*DESCRIPTION OF THE TASK*:
Scan the records below for the line with "What Blender Python" and the line with "COL = SC.collection", and retype that range exactly, both ends included, pictures excepted.

*INFORMATION SUPPLIED*:

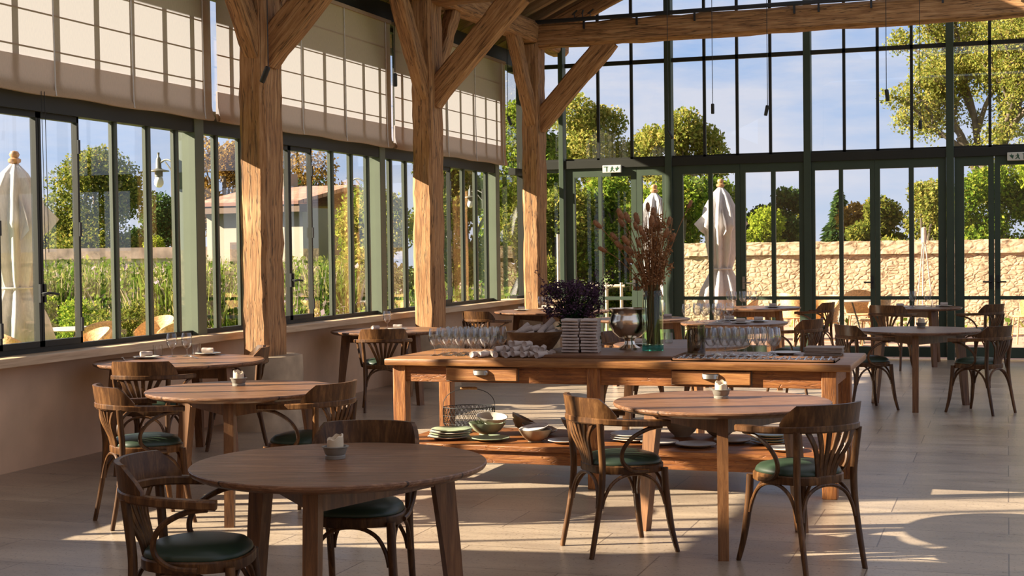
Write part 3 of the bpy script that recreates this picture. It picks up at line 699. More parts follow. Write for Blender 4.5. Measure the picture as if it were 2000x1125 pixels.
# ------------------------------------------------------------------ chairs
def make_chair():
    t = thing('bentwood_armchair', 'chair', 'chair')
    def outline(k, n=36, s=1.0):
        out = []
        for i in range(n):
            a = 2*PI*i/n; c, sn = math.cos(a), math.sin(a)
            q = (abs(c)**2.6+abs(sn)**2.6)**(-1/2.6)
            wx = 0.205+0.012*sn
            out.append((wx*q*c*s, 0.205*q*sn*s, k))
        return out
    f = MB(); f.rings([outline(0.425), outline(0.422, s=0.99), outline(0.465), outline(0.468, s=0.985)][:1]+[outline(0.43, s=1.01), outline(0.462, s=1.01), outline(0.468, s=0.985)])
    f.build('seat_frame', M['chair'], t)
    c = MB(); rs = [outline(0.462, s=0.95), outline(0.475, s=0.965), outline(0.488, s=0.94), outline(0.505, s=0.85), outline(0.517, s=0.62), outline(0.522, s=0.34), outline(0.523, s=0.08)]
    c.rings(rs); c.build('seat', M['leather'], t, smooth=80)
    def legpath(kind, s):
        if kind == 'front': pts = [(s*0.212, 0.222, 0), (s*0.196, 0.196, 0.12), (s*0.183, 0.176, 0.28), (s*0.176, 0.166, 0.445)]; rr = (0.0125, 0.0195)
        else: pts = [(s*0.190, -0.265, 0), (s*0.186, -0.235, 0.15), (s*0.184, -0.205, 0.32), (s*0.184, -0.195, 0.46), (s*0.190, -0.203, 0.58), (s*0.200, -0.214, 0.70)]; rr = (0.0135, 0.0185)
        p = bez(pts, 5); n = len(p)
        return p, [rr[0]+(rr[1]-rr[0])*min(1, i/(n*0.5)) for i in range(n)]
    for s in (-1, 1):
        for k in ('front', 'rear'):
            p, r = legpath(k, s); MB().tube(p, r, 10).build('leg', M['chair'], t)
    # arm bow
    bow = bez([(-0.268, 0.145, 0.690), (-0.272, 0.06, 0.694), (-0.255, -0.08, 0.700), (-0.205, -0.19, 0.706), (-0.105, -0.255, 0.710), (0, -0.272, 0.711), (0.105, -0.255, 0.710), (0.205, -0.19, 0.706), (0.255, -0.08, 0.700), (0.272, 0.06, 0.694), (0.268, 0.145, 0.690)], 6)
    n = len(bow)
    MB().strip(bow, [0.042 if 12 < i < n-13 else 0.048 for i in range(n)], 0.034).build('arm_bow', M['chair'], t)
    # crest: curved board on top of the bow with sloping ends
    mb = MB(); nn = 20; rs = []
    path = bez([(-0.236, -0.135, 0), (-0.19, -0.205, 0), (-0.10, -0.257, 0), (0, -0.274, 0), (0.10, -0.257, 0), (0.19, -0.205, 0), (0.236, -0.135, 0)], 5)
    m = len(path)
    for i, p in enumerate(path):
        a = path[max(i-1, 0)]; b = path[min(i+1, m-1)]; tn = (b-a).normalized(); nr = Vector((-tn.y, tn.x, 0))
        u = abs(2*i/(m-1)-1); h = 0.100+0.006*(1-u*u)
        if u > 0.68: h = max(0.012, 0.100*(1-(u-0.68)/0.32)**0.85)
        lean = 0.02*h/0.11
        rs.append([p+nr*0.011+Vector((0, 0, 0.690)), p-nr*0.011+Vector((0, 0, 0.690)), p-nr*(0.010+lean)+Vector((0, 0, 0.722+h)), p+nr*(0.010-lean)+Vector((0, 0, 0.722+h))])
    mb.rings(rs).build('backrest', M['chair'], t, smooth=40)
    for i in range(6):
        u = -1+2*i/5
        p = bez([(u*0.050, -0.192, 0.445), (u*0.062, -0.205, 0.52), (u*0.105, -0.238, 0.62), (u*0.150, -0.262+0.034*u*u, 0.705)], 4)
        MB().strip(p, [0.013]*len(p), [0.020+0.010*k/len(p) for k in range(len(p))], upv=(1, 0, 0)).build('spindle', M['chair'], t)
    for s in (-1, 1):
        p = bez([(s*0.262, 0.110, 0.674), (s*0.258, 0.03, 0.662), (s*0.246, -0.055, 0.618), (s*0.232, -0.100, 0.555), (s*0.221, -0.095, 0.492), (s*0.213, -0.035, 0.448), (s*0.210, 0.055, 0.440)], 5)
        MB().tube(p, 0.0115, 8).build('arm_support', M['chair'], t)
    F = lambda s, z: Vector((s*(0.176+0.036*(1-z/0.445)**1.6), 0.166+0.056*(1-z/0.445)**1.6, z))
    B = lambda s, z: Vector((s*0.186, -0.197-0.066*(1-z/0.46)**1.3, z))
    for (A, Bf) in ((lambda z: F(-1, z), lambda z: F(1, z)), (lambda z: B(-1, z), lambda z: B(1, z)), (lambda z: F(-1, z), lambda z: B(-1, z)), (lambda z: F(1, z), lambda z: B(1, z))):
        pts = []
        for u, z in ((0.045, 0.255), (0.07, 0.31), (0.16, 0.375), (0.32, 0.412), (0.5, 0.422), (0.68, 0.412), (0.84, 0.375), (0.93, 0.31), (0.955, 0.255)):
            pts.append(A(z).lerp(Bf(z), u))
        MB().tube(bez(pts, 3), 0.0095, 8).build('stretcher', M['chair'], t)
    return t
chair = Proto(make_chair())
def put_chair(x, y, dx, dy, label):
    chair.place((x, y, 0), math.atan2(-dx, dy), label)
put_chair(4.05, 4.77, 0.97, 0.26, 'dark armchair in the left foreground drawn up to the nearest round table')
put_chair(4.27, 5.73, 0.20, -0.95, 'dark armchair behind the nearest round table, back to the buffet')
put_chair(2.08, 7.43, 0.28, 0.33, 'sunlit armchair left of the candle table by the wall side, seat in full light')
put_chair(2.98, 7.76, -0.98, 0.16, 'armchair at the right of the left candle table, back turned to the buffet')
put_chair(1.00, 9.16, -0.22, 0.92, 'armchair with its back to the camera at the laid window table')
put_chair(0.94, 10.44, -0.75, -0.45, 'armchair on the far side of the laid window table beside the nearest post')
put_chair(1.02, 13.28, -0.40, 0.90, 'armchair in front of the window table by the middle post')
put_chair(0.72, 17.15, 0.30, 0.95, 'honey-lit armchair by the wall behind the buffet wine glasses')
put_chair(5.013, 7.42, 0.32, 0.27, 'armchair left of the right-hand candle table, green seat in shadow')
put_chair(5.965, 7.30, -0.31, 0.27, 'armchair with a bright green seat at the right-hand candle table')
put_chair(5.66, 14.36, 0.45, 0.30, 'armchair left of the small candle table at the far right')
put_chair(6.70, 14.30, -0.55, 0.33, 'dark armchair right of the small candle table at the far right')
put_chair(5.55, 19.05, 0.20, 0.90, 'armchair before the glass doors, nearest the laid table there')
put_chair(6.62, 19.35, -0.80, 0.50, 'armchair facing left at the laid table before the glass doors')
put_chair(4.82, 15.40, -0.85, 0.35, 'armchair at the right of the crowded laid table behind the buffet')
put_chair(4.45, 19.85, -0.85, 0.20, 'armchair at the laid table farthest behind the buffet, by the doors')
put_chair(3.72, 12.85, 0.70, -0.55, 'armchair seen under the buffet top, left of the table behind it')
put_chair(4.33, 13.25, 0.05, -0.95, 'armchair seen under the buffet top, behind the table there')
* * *
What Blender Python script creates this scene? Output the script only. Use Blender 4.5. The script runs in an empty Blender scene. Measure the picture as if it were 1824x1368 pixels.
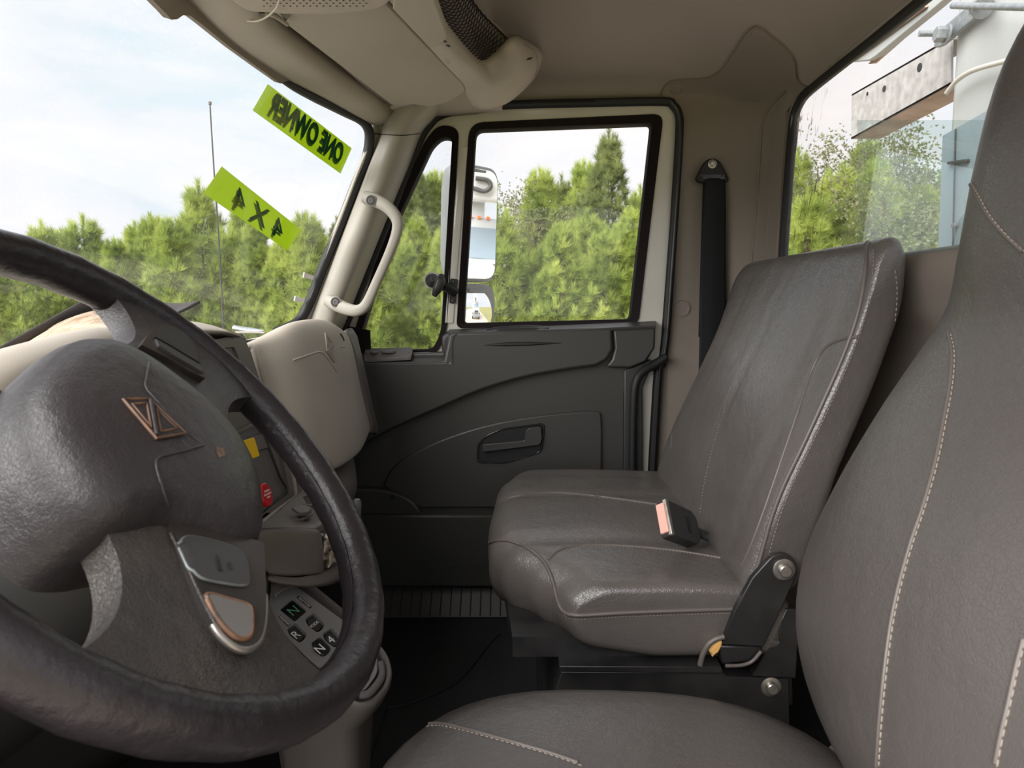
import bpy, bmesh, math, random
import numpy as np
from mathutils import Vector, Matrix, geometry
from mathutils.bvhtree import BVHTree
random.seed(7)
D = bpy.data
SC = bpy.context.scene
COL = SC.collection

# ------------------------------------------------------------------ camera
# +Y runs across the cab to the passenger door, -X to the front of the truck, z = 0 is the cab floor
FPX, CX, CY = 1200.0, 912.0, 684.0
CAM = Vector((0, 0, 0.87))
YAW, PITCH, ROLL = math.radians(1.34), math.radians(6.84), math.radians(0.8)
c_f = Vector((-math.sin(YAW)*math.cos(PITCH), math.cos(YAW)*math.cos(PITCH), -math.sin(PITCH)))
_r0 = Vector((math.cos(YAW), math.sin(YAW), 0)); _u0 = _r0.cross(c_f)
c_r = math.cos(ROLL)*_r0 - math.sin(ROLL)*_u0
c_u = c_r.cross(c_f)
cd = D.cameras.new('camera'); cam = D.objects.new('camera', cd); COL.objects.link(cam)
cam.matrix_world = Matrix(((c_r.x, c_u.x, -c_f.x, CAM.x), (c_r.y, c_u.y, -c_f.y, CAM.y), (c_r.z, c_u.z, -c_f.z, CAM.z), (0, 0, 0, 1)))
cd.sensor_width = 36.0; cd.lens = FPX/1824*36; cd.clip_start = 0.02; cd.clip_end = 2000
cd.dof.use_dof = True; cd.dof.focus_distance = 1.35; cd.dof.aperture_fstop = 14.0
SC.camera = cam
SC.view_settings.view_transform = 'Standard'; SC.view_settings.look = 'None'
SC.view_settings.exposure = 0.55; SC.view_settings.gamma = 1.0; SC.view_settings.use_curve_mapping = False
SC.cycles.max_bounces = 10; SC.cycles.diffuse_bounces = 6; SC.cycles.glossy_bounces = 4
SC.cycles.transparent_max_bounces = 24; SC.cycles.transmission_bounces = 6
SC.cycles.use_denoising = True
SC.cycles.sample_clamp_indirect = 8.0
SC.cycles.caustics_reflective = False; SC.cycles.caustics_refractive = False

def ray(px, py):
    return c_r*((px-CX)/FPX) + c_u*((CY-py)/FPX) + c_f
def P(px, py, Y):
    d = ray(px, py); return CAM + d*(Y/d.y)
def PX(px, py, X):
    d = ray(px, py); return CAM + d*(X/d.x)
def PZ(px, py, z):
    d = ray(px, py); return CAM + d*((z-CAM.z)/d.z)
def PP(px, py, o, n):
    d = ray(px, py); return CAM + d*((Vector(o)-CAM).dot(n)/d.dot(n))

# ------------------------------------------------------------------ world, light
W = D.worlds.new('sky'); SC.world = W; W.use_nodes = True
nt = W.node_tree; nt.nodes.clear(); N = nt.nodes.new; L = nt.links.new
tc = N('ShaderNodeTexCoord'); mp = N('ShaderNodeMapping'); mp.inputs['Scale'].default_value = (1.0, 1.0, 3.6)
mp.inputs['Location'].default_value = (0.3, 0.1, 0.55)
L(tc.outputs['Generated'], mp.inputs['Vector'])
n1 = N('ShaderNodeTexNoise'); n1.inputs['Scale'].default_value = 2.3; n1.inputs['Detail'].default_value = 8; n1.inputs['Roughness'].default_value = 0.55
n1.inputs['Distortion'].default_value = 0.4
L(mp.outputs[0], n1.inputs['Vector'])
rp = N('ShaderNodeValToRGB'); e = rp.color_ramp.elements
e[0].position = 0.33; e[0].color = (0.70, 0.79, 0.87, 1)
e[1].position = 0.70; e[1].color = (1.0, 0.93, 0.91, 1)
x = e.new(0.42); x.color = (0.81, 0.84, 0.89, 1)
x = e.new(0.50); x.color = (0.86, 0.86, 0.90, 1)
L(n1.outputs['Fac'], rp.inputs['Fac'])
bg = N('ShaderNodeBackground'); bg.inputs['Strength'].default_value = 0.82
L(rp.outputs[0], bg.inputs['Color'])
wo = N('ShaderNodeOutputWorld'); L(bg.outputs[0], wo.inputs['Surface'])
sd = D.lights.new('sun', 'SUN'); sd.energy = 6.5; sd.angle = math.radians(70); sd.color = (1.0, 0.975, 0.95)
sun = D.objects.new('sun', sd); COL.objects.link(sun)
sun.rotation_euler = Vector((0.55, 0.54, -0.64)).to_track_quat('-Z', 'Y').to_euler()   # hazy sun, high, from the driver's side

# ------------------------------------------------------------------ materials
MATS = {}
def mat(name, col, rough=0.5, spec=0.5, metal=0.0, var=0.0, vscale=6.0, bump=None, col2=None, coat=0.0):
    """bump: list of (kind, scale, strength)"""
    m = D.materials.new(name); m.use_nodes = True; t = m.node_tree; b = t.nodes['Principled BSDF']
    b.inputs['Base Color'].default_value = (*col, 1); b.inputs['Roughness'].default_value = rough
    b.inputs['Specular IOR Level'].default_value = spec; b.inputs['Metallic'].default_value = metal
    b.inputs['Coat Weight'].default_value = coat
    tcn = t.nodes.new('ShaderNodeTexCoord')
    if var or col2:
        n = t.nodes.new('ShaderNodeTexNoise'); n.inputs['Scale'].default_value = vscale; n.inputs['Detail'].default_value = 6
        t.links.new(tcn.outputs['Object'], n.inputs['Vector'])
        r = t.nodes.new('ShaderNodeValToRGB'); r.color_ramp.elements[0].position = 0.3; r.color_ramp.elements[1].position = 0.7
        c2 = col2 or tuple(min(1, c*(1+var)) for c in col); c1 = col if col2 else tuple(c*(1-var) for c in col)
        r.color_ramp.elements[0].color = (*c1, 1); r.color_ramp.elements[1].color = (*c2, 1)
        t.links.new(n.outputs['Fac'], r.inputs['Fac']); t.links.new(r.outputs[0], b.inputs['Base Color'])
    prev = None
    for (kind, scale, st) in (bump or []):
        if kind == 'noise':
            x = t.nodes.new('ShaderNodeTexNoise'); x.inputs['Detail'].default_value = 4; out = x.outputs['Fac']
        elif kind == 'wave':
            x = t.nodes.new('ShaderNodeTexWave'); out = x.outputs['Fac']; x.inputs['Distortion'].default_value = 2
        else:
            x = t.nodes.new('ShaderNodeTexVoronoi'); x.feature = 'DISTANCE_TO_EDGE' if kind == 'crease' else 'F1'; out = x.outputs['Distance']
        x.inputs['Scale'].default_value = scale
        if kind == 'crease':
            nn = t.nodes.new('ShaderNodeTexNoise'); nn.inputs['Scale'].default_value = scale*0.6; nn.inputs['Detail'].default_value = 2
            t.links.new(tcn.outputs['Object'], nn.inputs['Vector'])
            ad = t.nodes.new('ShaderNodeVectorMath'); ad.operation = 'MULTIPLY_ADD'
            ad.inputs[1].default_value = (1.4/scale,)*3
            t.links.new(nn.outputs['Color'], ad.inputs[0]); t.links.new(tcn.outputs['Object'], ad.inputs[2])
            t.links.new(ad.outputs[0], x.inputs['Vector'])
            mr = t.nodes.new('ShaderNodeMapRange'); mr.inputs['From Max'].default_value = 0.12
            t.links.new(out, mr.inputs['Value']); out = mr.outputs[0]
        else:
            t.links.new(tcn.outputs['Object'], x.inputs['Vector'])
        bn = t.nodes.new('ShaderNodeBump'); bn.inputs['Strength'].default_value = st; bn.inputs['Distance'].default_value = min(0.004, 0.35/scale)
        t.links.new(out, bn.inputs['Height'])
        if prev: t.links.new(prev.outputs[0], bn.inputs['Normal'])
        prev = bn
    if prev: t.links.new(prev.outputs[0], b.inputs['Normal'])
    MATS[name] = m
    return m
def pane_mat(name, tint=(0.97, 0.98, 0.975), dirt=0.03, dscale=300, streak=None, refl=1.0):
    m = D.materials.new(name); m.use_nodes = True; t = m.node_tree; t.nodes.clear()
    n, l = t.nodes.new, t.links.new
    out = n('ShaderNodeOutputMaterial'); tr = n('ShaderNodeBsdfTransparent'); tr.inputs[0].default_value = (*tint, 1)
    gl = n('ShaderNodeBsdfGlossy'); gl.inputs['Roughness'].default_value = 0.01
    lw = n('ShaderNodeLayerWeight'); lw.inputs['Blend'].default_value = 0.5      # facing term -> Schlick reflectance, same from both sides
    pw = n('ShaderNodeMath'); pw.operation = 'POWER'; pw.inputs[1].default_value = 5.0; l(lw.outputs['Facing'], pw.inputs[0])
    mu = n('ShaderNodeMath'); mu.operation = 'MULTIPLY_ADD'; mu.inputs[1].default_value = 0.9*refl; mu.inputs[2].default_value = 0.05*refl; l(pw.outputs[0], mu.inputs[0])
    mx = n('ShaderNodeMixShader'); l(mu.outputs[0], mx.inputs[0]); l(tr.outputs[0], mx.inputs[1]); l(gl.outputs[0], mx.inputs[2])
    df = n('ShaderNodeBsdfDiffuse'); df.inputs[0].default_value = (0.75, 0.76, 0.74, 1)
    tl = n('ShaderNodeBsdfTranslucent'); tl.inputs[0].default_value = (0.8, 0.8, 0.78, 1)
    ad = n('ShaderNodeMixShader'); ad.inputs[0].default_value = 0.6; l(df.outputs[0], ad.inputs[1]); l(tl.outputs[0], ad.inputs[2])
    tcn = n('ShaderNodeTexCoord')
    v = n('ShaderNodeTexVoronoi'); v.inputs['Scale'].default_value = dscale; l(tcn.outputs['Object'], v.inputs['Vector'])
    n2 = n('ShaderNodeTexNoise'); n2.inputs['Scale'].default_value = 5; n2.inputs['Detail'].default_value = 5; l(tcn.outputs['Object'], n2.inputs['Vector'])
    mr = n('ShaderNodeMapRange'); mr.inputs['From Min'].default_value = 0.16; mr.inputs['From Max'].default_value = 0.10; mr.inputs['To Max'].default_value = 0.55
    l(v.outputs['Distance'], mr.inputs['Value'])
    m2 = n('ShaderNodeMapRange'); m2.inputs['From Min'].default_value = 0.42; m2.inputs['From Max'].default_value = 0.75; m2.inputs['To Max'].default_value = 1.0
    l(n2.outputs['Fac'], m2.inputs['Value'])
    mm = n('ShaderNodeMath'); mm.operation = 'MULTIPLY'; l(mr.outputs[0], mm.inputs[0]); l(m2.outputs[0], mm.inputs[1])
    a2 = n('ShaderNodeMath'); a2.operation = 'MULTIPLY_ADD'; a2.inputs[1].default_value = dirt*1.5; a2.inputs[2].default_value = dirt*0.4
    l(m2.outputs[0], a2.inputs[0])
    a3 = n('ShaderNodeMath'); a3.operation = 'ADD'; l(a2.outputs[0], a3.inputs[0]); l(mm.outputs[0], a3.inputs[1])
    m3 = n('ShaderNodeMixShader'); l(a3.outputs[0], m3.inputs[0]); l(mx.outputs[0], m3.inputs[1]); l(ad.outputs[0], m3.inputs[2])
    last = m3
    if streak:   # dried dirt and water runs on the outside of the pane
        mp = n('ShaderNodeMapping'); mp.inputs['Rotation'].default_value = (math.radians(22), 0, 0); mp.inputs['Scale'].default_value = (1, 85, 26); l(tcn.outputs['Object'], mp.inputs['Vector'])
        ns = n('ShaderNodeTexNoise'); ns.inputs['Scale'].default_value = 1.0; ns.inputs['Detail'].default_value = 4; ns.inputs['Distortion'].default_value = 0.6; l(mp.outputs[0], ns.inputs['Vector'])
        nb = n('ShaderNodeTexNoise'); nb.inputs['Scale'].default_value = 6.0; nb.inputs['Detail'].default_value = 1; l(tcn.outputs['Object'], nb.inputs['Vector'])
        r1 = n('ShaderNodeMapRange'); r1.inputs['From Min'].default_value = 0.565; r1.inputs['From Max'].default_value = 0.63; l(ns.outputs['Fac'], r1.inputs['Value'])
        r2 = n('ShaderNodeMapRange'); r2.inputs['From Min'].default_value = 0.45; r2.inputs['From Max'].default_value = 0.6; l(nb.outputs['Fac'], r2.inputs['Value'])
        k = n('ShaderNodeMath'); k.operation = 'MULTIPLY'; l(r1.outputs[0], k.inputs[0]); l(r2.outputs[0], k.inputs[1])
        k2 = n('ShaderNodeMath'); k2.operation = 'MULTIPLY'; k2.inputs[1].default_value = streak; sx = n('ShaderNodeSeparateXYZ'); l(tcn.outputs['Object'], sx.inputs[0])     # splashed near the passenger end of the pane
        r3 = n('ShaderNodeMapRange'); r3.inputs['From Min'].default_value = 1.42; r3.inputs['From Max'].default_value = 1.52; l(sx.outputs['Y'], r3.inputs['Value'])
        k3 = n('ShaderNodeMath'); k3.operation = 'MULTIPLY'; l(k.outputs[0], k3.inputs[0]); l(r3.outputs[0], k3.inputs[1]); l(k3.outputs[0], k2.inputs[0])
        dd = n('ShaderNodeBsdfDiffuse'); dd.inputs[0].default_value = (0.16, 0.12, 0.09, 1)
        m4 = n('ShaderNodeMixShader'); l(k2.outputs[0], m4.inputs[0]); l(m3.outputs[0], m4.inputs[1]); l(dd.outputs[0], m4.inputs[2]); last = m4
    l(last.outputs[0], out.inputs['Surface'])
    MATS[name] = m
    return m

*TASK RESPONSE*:
What Blender Python script creates this scene? Output the script only. Use Blender 4.5. The script runs in an empty Blender scene. Measure the picture as if it were 1824x1368 pixels.
import bpy, bmesh, math, random
import numpy as np
from mathutils import Vector, Matrix, geometry
from mathutils.bvhtree import BVHTree
random.seed(7)
D = bpy.data
SC = bpy.context.scene
COL = SC.collection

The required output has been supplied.